Folk Videos

Ane Díaz Grieves on Passionate Folk Track ‘Carmela’

Los Angeles-based artist shares a taste of her reimagined Venezuelan folk songs taken off her upcoming LP due June 9, 2023.

Roots and connection are at the forefront for Ane Díaz and her upcoming album of reimagined Venezuelan folk songs, Despechada, due June 9, 2023 via LaunchLeft. What is used to describe being heartbroken, having a love affair, or “without your soul,” Despechada‘s sentiment illustrates Diaz’s longing for her homeland of Caracas, Venezuela and finds a way to bring the most beloved and cherished moments of her country home.

On the artist’s latest single and video “Carmela,” Díaz’s narration is of deceit and heartbreak, grieving to the soul of Carmela. The single’s passionate delivery is held by the flame of Díaz’s vocals that are thick with affliction and virtue and burns throughout the track.

An organic percussion moves with the inflamed passion and gradually builds the betrayal and tempo. The horn solo reflects the gnawing of pain at the heart and reinforces the stirring state of confusion on the repetitive cry: “Oh, love is to blame, oh Carmela, that I see myself in this mess Oh, four thousand wishes have olle Carmela, four thousand wishes have the woman who falls in love, Olero, lero, lero, lero lay, lay / Ay el amor tiene la culpa, ay Carmela, que yo en trabajo me vea Ay, cuatro mil deseos tiene olle Carmela, cuatro mil deseos tiene la mujer que se enamora, Olero, lero, lero, lero lay, lay.”

“This song is a fulia oriental,” says Díaz. “Fulias are originally from the Canary Islands, where my dad is from, and it was adapted by different parts of the country. These types of songs are now played in town parties and celebrations: for people to exchange their day, personal grievances, love stories followed by a chorus’ answer.”

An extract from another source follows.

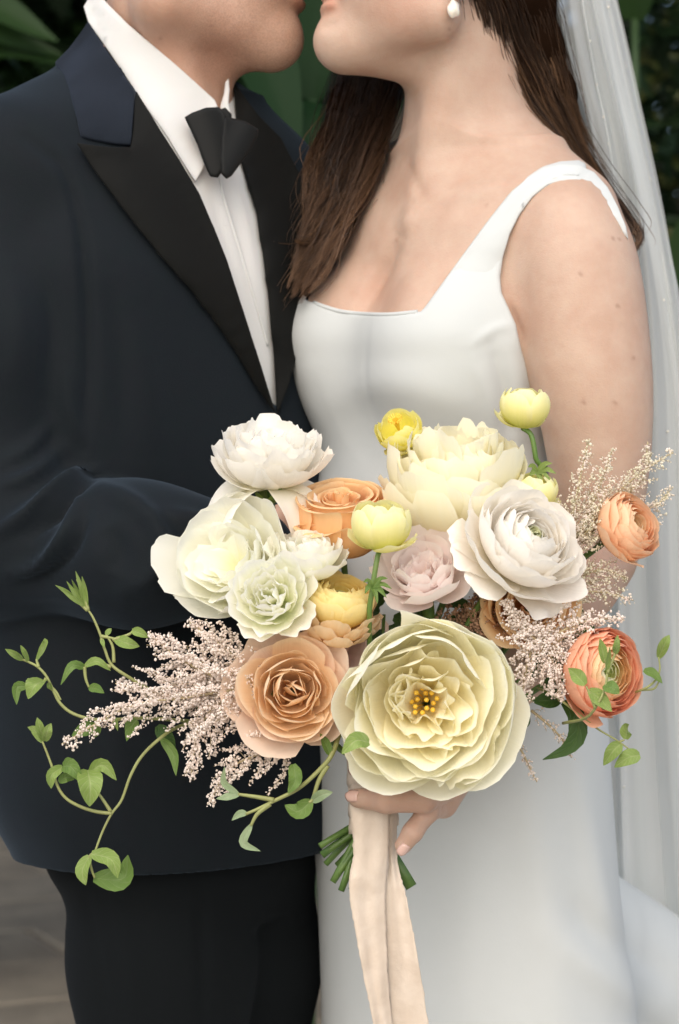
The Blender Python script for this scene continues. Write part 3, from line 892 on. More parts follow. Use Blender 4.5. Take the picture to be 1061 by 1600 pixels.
g_front = [[(700, -40, 2.11), (642, 70, 2.115), (614, 180, 2.09), (572, 272, 2.055), (528, 350, 2.025), (494, 425, 2.010), (482, 458, 2.01)],
           [(690, -60, 2.13), (620, 60, 2.125), (590, 175, 2.10), (552, 265, 2.07), (515, 340, 2.045), (488, 420, 2.025), (478, 462, 2.02)],
           [(670, -60, 2.14), (590, 70, 2.14), (560, 175, 2.11), (530, 260, 2.08), (508, 335, 2.06), (486, 410, 2.045), (476, 455, 2.04)],
           [(650, -60, 2.14), (570, 70, 2.145), (535, 160, 2.12), (510, 240, 2.09), (504, 310, 2.07), (488, 370, 2.055), (474, 420, 2.05)],
           [(640, -60, 2.14), (555, 80, 2.15), (520, 160, 2.125), (500, 235, 2.10), (498, 300, 2.08), (484, 352, 2.06), (470, 372, 2.06)]]
g_back = [[(716, -70, 1.965), (748, 0, 1.98), (768, 80, 2.005), (800, 150, 2.02), (845, 205, 2.025), (905, 250, 2.035)],
          [(730, -80, 1.965), (775, 0, 1.985), (800, 80, 2.01), (830, 150, 2.03), (870, 210, 2.04), (925, 285, 2.05)],
          [(745, -90, 1.975), (805, 0, 2.0), (830, 70, 2.025), (858, 140, 2.04), (888, 205, 2.055), (945, 300, 2.075)],
          [(760, -100, 1.995), (838, 0, 2.025), (856, 70, 2.04), (880, 140, 2.055), (902, 210, 2.07), (960, 320, 2.09)],
          [(770, -100, 2.02), (850, 0, 2.05), (868, 70, 2.065), (888, 140, 2.08), (908, 215, 2.09), (970, 340, 2.10)]]
g_lock = [[(900, 220, 2.10), (945, 290, 2.09), (985, 345, 2.06), (1000, 372, 2.05), (990, 395, 2.045), (975, 400, 2.045)],
          [(905, 230, 2.10), (950, 300, 2.09), (980, 345, 2.06), (992, 372, 2.05), (986, 388, 2.045), (972, 392, 2.045)]]
g_tips = [[(585, 180, 2.09), (560, 260, 2.065), (545, 320, 2.045), (510, 385, 2.03), (488, 440, 2.02), (476, 470, 2.02)],
          [(560, 190, 2.09), (530, 270, 2.07), (520, 330, 2.05), (500, 372, 2.04), (480, 378, 2.035), (468, 372, 2.03)],
          [(545, 180, 2.10), (512, 260, 2.08), (505, 320, 2.06), (494, 362, 2.05), (478, 366, 2.045), (466, 358, 2.04)],
          [(620, 210, 2.07), (585, 290, 2.05), (560, 340, 2.03), (525, 395, 2.01), (497, 440, 2.00), (482, 462, 2.00)]]
g_cap = [[(520, -190, 2.0), (580, -290, 1.99), (700, -270, 1.955), (760, -150, 1.96), (770, -60, 1.98)],
         [(520, -190, 2.01), (590, -345, 2.02), (740, -330, 1.99), (830, -190, 1.99), (850, -60, 2.02)],
         [(520, -190, 2.02), (600, -350, 2.06), (750, -340, 2.07), (845, -190, 2.08), (860, -60, 2.08)]]
hv, hf, hu = [], [], []
b0 = 0
for (gg, nn, kw) in ((g_front, 2900, dict(jit=.0050, wave=.0095, lens=(.60, 1.0))), (g_tips, 700, dict(jit=.006, wave=.006, lens=(.5, 1.0))), (g_back, 3000, dict(jit=.0045, wave=.003)), (g_lock, 130, dict(jit=.002, wave=.001)), (g_cap, 1200, dict(jit=.004, wave=.003, pts=12, r=.0006))):
    v, q, u_ = strands(gg, nn, **kw); hu.append(u_); hv.append(v); hf.append(q + b0); b0 += len(v)
hair = link('hair', mesh_from('hair', np.vstack(hv), np.vstack(hf), np.vstack(hu)), M['hair_f'], bride)
def hair_core(P):
    d = s_ell(P, A(690, -190, 2.04), (.098, .082, .100))
    for g, rr in ((g_front[1], .010), (g_front[2], .012), (g_front[3], .012), (g_back[1], .010), (g_back[2], .014), (g_back[3], .014)):
        pts = [A(a, b, c + .012) for a, b, c in g[:-1]]
        d = smin(d, s_chain(P, pts, list(np.linspace(rr * 1.2, rr * .4, len(pts))), .02), .02)
    # keep the face clear
    x, y = PXZ(P)
    return smax(d, -s_ell(P, A(560, -30, 1.98), (.085, .10, .12)), .01)
V, Q = surf('hc', hair_core, (-.10, 1.86, 1.28), (.28, 2.24, 1.82), .006)
link('hair_mass', mesh_from('hair_mass', V, Q), M['hair_dark'], hair)

# veil: layers of pleated tulle
def sheet(name, left, right, nfold, amp, m, parent, nu=70, nv=90, seed=1, ripple=.012):
    Lc = catmull([tuple(W(*q)) for q in left], nv); Rc = catmull([tuple(W(*q)) for q in right], nv)
    r_ = np.random.default_rng(seed); ph = r_.uniform(0, 6.28, 6)
    u = np.linspace(0, 1, nu)[None, :, None]; v = np.linspace(0, 1, nv)[:, None, None]
    P = Lc[:, None] * (1 - u) + Rc[:, None] * u
    grow = 0.35 + 0.65 * v
    a = amp * grow * (np.sin(nfold * 6.28 * u + ph[0] + 1.3 * np.sin(2.2 * v + ph[1])) + .5 * np.sin(nfold * 2.3 * 6.28 * u + ph[2] + 2 * v) + .3 * np.sin(nfold * 4.1 * 6.28 * u + ph[3] - 3 * v))
    b = ripple * grow * np.sin(nfold * 6.28 * u + ph[4] + v)
    P[..., 1] += a[..., 0]; P[..., 0] += b[..., 0] * np.sin(np.pi * u[..., 0])
    i, j = np.meshgrid(np.arange(nv - 1), np.arange(nu - 1), indexing='ij')
    Fq = np.stack([i * nu + j, i * nu + j + 1, (i + 1) * nu + j + 1, (i + 1) * nu + j], -1).reshape(-1, 4)
    uv = np.stack(np.broadcast_arrays(u[..., 0], v[..., 0]), -1).reshape(-1, 2)
    return link(name, mesh_from(name, P.reshape(-1, 3), Fq, uv), m, parent), P
veil, vp = sheet('veil', [(800, -240, 2.12), (848, -60, 2.10), (856, 30, 2.105), (875, 110, 2.12), (898, 210, 2.15), (880, 420, 2.24), (870, 900, 2.28), (880, 1500, 2.34), (900, 2300, 2.5)],
                 [(850, -280, 2.10), (945, -60, 2.12), (970, 20, 2.13), (1000, 150, 2.15), (1045, 360, 2.17), (1085, 640, 2.19), (1105, 1000, 2.22), (1150, 1500, 2.28), (1250, 2300, 2.4)], 2.2, .012, M['veil_a'], bride, seed=3)
v2_, vp2 = sheet('veil_layer', [(830, -250, 2.125), (880, -60, 2.115), (893, 30, 2.12), (905, 110, 2.135), (925, 215, 2.155), (930, 420, 2.22), (905, 900, 2.25), (905, 1500, 2.31), (930, 2300, 2.45)],
                 [(845, -275, 2.11), (942, -60, 2.13), (966, 20, 2.14), (994, 150, 2.16), (1040, 360, 2.18), (1095, 640, 2.20), (1125, 1000, 2.23), (1175, 1500, 2.30), (1290, 2300, 2.42)], 2.6, .011, M['veil_b'], veil, seed=9)
v3_, vp3 = sheet('veil_layer', [(835, -255, 2.13), (905, -60, 2.125), (915, 30, 2.13), (930, 110, 2.145), (950, 215, 2.165), (965, 420, 2.23), (985, 900, 2.27), (965, 1500, 2.33), (990, 2300, 2.47)],
                 [(842, -272, 2.12), (938, -60, 2.14), (960, 20, 2.15), (988, 150, 2.17), (1034, 360, 2.19), (1090, 640, 2.21), (1115, 1000, 2.24), (1165, 1500, 2.31), (1280, 2300, 2.43)], 1.8, .012, M['veil_a'], veil, seed=12)
bm = bmesh.new(); bmesh.ops.create_icosphere(bm, subdivisions=2, radius=.0013); pm = bpy.data.meshes.new('pearl_bead'); bm.to_mesh(pm); bm.free()
pm.materials.append(M['pearl']); pm.polygons.foreach_set('use_smooth', [True] * len(pm.polygons))
rp_ = random.Random(4)
for k in range(34):
    i = rp_.randrange(8, 78); j = rp_.randrange(12, 69)
    o = bpy.data.objects.new('pearl_bead', pm); COL.objects.link(o); o.parent = veil
    o.location = Vector(vp2[i, j]) + Vector((0, -.002, 0))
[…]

And as the track weeps and seeks an answer, the accompanying visual takes viewers throughout the streets of Venezuela and moves through faces and their stories across the striking oil-simulated paintings. All generated by a Stable Diffusion application and directed by Nathalis Pizarro, the video moves with pain and illustrates an additional layer of time not stopping for the heartache.